Any and all of these bike riders have time to practice riding and get all muscled up, or not; have interest in or reluctance to riding; encouragement or ridicule while riding; narrowly-avoid or get hit by cars, or never have to ride in traffic… and this is all about the riders.

Then there are all the people not riding: bikes do not fit or work for all bodies. Some folks get told they are too unintelligent to ride, look silly riding, or wouldn’t like riding so they shouldn’t try. And hey – some people don’t even know there are bikes, never seen ‘em.

My question: Can we never all meet at a park and dismount for a bit to, like, catch our breath and realize that all this pedaling is getting exhausting? Is this what a nationwide general strike might look like?

Next time: Mini-treatise on class, somatics, and why I’m not excited about champagne.
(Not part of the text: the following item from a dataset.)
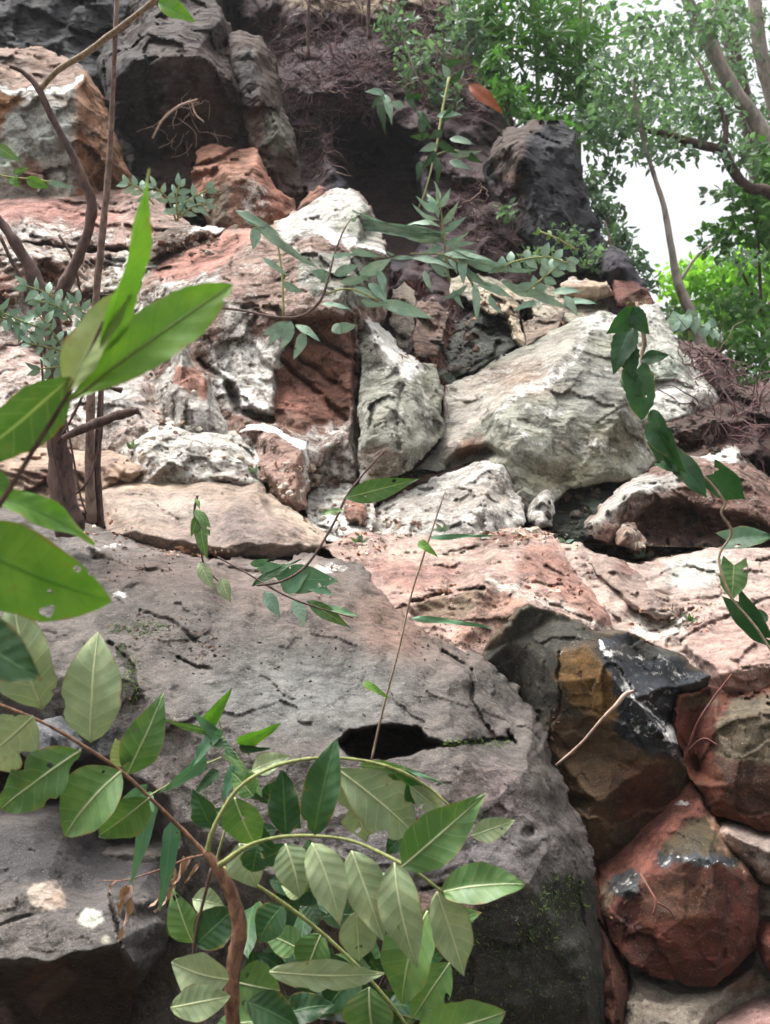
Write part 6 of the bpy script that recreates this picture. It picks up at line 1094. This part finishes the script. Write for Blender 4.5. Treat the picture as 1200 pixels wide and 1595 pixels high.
for a in [(1062, 490, 1058, 522, 34), (1082, 492, 1084, 522, 18), (1098, 505, 1098, 528, 18), (1078, 495, 1072, 480, 20), (1112, 512, 1112, 530, 14), (1050, 500, 1044, 520, 22), (1104, 500, 1118, 510, 14), (1120, 520, 1124, 534, 12)]:
    leaf((a[0], a[1], 5.9), (a[2], a[3], 5.88), a[4], L_BLUE, p, prof='heart', notch=.15, nu=9, nv=3)
# far wooded slope that closes the view low on the right
V = []; Fc = []
for j in range(14):
    for i in range(40):
        x = 14 + (i - 8) * 1.6; y = 26 + j * 1.5; V.append((x - 4, y, .2 + j * .62 + noise.fractal(Vector((i * .4, j * .4, 2)), .9, 2, 4) * .9))
for j in range(13):
    for i in range(39): q = j * 40 + i; Fc.append((q, q + 1, q + 41, q + 40))
z0 = np.zeros(len(V)); tag(link_mesh('far_hill', V, Fc, SOIL, attrs={'Col': np.tile(lin((60, 84, 50)), (len(V), 1)), 'Wh': z0, 'Mo': z0 + .4, 'Gl': z0}), kind='structure')

# shrubs rooted on the crest of the bank
for i, (lab, cl, n, sz, mt, base_) in enumerate([
    ('small dark leafy shrub on the bank crest between the grey knob and the white sky', [(940, 330, 7.4, 22, 34), (965, 375, 7.2, 24, 30), (990, 410, 7.0, 22, 26), (925, 285, 7.5, 14, 26), (1010, 440, 6.9, 16, 16)], 700, 13, F_HAZED, (960, 420, 7.1)),
    ('soft green shrub on the crest of the root bank, left of the orange fallen leaf', [(650, 100, 7.9, 40, 50), (690, 150, 7.8, 34, 40), (620, 40, 8.2, 40, 40), (700, 60, 8.2, 30, 40)], 520, 15, F_HAZED, (680, 200, 7.8)),
    ('green undergrowth shrub above the tan square stone and below the grey knob', [(880, 370, 6.7, 40, 26), (840, 400, 6.6, 40, 20), (920, 400, 6.6, 30, 26), (790, 330, 6.8, 20, 16)], 420, 12, F_HAZED, (880, 430, 6.7)),
    ('leafy shrub right of the orange fallen leaf where the bank meets the trees', [(790, 150, 8.0, 34, 30), (830, 180, 7.9, 30, 16), (770, 110, 8.2, 26, 40), (870, 195, 7.8, 26, 12)], 520, 16, F_MID, (800, 200, 8.0))]):
    p = plant('shrub', lab, 'shrub', base_, 'shrubs on the bank crest')
    for k in range(3): tube('stem', [base_ + (3,), ((base_[0] + cl[k][0]) / 2, (base_[1] + cl[k][1]) / 2, base_[2], 2), (cl[k][0], cl[k][1], cl[k][2], 1.4)], B_DARK, p, sides=5)
    crown('crown', cl, n, sz, mt, p, 60 + i, asp=.45)

# added haze volume, stands in for lens glare
hb = 74.0; bm = bmesh.new(); bmesh.ops.create_cube(bm, size=1)
for v in bm.verts: v.co = Vector((v.co.x * 2 * hb, v.co.y * 2 * hb, v.co.z * 20 + 8.2))
me = bpy.data.meshes.new('haze'); bm.to_mesh(me); bm.free(); hz = bpy.data.objects.new('haze', me); COL.objects.link(hz); tag(hz, 'added thin haze standing in for lens glare on the trees beyond the skyline', 'haze', None, 'stuff')
hm = bpy.data.materials.new('haze'); hm.use_nodes = True; ht = hm.node_tree; ht.nodes.remove(ht.nodes['Principled BSDF']); pv = ht.nodes.new('ShaderNodeVolumePrincipled'); pv.inputs['Density'].default_value = .0014; pv.inputs['Color'].default_value = (.93, .97, 1, 1); pv.inputs['Anisotropy'].default_value = .1
ht.links.new(pv.outputs[0], ht.nodes['Material Output'].inputs['Volume']); me.materials.append(hm)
**I bike cuz it’s free, it clears my head, and instead of having panic attacks on the subway, I get to just think about pedaling and things in the world. [I am not looking forward to the winter.] And lately — due surely to my graduate school reading on intersectionality, oppositionality, experience and freedom; all the fucking Marx, Frankfurt school and Birmingham Centre theorists I can handle; structuralists and post-structuralists, hypertext theory and first-person labor narratives, that I am thinking about structures of power, entitlement, access, privilege and agency. A lot.

2 thoughts on “Bicycles as Class Relationships [General Strike remix]”

  1. Man, this is an excellent reminder that my bike sucks. Tattoo or bicycle? The endless Brooklyn queer dilemma.

    That said, yes, this makes sense. Let’s (metaphorically) dismount.